New frontier: BP
BP eyes ultra-deep offshore oil
UK supermajor BP will be able to determine in two years how much more oil it can produce from the Lower Tertiary trend in the US gulf, executive Neil Shaw said.
"We think it holds really great potential, but it's going to be very difficult," said Shaw.
There have been promising discoveries by several companies, but first on the list for BP is Kaskida, in 5860 feet (1786 metres) of water 250 miles (400 kilometres) southwest of New Orleans.
The August 2006 find is the biggest to date in the Lower Tertiary with at least 3 billion barrels of oil in place, Shaw said, and now it is time to show how big a producer it can be.
In 2011, BP plans a pioneering "frac" of the oil-bearing formation more than 26,000 feet under the seafloor.
Teams will pump in massive amounts of fluids to fracture the rock, hoping to boost flow rates, Shaw said.

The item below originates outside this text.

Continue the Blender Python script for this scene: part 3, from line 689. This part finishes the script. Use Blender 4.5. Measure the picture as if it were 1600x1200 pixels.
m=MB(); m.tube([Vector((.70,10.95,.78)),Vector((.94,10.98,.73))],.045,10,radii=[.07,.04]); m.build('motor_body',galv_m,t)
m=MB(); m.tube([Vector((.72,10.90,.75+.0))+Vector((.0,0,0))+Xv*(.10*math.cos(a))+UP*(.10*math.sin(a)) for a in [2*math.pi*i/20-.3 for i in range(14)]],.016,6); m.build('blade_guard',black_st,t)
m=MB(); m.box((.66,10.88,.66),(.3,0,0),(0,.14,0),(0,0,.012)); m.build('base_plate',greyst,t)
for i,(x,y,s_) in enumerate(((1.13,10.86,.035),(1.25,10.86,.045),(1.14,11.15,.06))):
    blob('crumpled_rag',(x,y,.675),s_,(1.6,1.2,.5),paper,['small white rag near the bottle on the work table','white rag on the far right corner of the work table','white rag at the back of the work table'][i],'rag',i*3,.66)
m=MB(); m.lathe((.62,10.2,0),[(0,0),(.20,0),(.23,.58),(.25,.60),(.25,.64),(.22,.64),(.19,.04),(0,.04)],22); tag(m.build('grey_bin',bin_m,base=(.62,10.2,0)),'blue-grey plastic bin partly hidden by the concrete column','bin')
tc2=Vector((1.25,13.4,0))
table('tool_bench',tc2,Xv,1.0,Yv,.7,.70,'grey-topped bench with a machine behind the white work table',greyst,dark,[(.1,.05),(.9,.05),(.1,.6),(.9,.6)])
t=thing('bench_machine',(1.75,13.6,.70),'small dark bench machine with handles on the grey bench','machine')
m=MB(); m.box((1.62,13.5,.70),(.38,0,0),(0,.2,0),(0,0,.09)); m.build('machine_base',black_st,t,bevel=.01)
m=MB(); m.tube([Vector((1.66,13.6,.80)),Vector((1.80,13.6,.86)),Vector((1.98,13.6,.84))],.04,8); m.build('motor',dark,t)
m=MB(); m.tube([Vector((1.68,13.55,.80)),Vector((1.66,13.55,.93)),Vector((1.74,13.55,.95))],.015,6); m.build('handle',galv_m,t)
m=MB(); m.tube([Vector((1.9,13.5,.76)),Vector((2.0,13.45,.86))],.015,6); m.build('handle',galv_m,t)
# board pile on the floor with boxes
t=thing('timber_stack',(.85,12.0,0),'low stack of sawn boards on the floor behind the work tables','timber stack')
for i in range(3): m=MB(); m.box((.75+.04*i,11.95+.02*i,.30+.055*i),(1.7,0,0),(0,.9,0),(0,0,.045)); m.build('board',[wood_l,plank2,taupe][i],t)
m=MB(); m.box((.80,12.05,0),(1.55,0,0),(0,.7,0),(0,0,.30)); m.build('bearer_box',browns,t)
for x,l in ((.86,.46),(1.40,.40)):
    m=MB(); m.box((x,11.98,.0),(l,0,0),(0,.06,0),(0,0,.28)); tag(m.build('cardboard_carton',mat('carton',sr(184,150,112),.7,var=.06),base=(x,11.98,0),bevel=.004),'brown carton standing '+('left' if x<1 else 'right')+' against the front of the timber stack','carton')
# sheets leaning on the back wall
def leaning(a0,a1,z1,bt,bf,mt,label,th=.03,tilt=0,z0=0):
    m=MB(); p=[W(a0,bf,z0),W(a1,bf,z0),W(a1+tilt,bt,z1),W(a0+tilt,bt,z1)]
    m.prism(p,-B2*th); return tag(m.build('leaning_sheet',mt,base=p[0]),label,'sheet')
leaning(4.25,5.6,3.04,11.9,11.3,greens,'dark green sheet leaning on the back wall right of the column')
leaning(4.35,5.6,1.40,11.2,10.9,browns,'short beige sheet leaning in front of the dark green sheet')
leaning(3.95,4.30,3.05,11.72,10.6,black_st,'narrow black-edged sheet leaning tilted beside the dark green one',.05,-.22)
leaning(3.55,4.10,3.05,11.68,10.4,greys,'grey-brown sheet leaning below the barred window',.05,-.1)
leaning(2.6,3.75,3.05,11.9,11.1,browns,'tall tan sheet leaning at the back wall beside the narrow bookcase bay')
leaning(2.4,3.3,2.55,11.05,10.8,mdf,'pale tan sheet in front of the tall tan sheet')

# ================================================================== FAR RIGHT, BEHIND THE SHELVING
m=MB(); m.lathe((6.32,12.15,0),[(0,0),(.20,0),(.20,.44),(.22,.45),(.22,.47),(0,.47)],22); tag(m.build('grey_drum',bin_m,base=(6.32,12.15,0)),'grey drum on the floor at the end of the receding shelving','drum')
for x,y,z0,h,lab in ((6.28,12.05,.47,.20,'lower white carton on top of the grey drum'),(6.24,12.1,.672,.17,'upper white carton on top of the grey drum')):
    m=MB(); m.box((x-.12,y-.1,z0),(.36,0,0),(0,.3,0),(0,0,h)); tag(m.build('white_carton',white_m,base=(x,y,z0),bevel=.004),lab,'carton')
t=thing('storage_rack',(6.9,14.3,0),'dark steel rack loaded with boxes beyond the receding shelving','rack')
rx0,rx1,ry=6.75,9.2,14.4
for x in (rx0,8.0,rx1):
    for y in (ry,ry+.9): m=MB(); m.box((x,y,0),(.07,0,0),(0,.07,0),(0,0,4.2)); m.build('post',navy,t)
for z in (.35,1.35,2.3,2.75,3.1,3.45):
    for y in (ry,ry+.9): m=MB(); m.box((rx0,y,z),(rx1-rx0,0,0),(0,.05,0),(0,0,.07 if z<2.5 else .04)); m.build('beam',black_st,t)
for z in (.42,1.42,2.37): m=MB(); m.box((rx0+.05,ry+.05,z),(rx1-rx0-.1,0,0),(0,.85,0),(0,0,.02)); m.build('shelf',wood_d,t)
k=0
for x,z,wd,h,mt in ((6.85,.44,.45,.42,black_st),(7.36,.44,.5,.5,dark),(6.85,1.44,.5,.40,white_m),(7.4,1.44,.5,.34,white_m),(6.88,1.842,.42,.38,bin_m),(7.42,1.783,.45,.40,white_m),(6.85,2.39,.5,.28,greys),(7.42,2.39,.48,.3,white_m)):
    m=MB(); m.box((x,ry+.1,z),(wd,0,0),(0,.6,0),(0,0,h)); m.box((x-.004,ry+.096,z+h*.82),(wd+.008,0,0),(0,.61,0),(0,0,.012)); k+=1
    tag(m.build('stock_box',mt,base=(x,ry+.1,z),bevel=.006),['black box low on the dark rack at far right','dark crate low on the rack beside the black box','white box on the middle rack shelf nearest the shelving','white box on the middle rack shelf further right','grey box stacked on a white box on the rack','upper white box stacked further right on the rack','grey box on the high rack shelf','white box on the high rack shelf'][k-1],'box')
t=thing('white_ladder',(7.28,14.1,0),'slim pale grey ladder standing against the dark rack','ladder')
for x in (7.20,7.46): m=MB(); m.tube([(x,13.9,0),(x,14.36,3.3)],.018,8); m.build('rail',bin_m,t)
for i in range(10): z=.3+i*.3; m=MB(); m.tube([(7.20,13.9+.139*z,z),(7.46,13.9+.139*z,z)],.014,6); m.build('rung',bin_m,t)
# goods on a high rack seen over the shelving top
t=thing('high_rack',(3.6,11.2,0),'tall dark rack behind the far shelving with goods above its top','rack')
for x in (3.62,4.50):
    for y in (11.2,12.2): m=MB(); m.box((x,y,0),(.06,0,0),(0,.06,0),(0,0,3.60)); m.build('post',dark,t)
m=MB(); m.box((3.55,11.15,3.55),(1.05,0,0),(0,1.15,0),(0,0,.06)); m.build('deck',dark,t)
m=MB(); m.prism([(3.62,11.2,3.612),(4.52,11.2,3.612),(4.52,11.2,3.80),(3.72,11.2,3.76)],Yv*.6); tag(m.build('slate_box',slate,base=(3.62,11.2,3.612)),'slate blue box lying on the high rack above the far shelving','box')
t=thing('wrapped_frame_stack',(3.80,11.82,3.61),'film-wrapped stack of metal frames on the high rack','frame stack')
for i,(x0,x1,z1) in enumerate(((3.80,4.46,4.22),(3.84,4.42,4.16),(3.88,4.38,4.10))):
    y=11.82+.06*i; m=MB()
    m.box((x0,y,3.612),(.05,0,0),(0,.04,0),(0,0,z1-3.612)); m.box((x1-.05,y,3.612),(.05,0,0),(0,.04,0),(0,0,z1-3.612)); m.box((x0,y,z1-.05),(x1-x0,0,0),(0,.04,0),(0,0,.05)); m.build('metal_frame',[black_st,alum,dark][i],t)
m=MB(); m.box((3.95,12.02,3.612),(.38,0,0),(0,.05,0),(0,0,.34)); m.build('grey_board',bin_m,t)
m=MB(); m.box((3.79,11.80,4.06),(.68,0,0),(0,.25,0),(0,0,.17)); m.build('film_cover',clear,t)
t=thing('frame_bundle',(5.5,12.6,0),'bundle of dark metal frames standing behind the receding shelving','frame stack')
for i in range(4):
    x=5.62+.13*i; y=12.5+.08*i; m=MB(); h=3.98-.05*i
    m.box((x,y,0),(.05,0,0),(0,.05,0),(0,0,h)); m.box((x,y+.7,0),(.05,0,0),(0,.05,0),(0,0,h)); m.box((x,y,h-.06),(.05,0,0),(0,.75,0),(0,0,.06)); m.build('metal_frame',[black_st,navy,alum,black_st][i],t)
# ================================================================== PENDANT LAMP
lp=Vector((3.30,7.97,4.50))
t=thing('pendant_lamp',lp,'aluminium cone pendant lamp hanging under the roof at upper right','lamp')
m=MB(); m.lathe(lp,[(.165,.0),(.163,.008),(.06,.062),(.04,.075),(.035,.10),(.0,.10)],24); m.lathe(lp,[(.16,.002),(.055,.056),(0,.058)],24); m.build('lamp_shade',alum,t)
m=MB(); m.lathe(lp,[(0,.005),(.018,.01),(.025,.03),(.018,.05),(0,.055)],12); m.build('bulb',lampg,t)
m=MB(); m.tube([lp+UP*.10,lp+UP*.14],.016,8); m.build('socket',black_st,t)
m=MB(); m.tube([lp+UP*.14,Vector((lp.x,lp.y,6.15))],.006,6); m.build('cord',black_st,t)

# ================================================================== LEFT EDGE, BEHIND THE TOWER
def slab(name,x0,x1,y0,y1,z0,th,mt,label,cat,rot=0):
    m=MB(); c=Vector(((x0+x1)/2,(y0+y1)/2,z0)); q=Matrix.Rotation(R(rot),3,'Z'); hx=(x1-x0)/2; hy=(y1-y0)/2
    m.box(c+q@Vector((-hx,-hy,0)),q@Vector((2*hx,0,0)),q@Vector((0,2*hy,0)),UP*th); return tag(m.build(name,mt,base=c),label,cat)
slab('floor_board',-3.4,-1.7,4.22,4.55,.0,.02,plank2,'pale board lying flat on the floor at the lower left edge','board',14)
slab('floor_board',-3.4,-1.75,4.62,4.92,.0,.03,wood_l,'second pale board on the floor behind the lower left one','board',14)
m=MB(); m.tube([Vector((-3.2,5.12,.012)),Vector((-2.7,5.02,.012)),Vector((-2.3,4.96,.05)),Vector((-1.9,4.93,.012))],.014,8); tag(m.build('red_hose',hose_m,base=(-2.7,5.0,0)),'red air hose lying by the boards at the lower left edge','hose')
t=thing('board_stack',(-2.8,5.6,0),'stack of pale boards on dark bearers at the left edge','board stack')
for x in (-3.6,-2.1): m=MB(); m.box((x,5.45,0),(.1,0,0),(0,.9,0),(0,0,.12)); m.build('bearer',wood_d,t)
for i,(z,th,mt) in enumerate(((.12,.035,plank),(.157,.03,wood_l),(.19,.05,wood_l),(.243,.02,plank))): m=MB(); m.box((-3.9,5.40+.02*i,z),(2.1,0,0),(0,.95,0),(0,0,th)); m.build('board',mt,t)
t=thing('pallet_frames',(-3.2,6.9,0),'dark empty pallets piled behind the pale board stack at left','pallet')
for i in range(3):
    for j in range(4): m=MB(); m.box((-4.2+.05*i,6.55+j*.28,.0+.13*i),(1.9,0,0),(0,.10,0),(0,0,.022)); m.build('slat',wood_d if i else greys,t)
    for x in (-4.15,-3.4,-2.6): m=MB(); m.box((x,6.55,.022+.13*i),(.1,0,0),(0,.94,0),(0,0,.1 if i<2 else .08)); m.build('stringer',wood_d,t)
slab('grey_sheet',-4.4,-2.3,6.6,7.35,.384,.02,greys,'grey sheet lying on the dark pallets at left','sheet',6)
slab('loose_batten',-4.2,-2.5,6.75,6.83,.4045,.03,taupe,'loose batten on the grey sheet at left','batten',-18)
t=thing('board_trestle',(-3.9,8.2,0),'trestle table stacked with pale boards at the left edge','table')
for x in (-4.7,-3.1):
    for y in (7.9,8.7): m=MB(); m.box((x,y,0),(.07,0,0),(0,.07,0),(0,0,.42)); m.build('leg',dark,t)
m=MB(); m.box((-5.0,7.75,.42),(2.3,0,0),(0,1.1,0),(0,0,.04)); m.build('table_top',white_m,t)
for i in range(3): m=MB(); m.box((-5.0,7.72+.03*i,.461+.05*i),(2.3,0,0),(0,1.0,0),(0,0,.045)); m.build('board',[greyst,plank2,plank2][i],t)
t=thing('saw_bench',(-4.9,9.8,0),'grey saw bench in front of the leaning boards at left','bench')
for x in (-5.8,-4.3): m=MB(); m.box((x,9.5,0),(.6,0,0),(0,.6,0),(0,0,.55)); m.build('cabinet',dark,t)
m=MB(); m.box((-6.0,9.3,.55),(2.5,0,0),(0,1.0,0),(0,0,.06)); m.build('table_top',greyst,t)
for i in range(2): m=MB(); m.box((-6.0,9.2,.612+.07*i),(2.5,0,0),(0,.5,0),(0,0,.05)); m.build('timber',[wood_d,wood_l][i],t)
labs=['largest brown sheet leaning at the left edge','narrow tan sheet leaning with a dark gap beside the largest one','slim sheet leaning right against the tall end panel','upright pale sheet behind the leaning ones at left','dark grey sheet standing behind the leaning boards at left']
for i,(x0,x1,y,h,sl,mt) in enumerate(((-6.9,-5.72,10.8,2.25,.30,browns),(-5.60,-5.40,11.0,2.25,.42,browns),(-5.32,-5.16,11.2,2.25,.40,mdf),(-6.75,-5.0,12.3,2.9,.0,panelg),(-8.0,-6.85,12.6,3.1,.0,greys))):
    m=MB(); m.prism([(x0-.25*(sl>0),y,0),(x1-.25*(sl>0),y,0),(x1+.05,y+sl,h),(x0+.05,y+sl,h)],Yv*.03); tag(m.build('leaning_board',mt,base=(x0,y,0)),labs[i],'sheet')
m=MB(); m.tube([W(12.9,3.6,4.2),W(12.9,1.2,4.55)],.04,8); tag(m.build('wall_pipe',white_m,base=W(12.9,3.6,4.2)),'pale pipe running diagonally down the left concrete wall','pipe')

"It's not just about Kaskida. It's going to give us a huge amount of knowledge and learning actually for the rest of the Paleogene (Lower Tertiary)," Shaw told Reuters.
The risk is not small, but succeeding on the frontier requires expecting unforeseen problems and then working persistently to overcome them, Shaw said.
"One way I think about this is, if I look back at when we discovered Thunder Horse in 1999, we did not have the technology to develop Thunder Horse, and here we are 10 years later, it's onstream. It's performing very well," he said.
Thunder Horse was delayed three years by a hurricane and then by technical problems, is now producing 300,000 barrels of oil equivalent per day.
Shaw's ultimate goal is to drive BP's net output in the Gulf to at least 450,000 boed and keep it there, up from 200,000 boed in 2000.
Going beyond that depends largely on success in the ultra deep and the costs and technical challenges mean only the biggest companies will be able to compete, Shaw predicted.
"A lot of companies will not be successful," he said.
"It'll be interesting over the next couple of years who stays with it and who basically makes a choice of, 'Too difficult,'" he said.